Brant led the nations of the Iroquois League in assisting the British against the rebels in the struggle that was the American Revolutionary War. Canada’s future interests were at stake and, in this respect, Brant’s contribution to British – later, Canadian – military history, and colonization, ought never to be minimized or forgotten. All Canadians should be happy to have Brant memorialized. In the same way, the contributions of those other early leaders whose memorials are now so indecently vandalized should also be remembered and appreciated.

But there is an inconvenient truth. The elephant in the room is that Brant owned more than 30 black slaves, brought with him from Mohawk Territory in New York to the Burlington area of Ontario. 

What irony: Michaëlle Jean, a refugee from Haiti to Canada and a descendant of African slaves, commemorating a slave owner by naming him a hero.

Black slaves owned by an Indigenous Canadian: where is the outrage?

If there is any, I do hope the rage is not taken out on Brant’s proper honourable place in Canadian history, nor on his numerous memorials.

But the hypocrisy is embarrassingly evident.

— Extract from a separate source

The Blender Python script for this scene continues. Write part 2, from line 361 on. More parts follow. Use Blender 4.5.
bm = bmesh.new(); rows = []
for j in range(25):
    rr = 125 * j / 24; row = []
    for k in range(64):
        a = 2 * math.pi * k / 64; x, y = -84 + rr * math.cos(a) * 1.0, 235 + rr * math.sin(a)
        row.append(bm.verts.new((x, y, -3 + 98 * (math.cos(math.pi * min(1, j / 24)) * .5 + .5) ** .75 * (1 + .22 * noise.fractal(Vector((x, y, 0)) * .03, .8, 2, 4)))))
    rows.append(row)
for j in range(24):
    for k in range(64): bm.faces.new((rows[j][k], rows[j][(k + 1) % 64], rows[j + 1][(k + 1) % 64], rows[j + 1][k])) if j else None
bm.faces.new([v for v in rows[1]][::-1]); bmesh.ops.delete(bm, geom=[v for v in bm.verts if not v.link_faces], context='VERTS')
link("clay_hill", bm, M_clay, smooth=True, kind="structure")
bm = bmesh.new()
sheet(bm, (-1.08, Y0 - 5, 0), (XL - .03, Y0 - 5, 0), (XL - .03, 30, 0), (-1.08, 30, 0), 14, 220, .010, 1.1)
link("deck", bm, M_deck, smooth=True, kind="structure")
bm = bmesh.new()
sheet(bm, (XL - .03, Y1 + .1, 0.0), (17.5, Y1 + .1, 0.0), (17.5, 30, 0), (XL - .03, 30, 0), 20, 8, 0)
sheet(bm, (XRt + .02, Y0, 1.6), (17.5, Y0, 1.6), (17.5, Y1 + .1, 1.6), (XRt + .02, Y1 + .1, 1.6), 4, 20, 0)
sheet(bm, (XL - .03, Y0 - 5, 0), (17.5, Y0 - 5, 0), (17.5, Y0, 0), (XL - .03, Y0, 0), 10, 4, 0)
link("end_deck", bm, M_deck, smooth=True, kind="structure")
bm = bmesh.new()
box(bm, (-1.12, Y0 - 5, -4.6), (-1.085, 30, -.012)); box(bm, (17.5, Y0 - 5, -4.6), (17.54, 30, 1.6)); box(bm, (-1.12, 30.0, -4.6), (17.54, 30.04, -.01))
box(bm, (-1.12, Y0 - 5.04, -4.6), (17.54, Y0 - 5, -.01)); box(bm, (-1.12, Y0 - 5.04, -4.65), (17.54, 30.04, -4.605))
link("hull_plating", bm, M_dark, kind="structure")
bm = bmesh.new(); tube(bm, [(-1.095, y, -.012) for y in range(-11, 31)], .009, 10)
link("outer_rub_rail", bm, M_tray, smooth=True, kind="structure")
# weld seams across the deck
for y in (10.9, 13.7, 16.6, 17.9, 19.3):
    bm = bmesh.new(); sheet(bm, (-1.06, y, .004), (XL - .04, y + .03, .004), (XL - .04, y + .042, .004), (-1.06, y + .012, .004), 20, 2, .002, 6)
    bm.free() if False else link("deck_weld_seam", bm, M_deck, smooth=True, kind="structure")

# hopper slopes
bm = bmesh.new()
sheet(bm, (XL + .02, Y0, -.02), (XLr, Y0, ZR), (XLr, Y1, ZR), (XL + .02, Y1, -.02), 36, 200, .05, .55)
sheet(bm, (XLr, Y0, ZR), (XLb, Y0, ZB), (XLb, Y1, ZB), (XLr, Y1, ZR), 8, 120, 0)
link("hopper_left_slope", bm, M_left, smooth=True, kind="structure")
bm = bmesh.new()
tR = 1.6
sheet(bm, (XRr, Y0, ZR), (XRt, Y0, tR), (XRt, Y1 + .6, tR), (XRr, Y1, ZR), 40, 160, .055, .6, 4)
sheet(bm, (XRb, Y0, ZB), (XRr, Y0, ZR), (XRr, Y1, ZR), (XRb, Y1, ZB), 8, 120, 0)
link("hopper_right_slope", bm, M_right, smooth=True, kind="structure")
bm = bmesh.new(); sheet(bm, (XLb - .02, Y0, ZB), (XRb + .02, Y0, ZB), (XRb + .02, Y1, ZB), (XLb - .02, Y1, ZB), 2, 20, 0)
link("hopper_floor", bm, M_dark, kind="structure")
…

The blackface painting of former Prime Minister Pierre Trudeau’s statue in Vaughan, Ontario last June is investigated as a hate crime, but none of the other acts of vandalism are given the same treatment. Or, apparently, any treatment at all. Some people find this very confusing.

But we should hope the current habit of spitting on our history will end soon. If this is how some people think reconciliation can happen, or that real and positive change can result, law-abiding Canadians want no part of it.

Anger about injustice is one thing, and it’s understandable; hatred and criminality are quite another. 

 

James C. McCrae, Brandon, Manitoba resident and former attorney-general of Manitoba.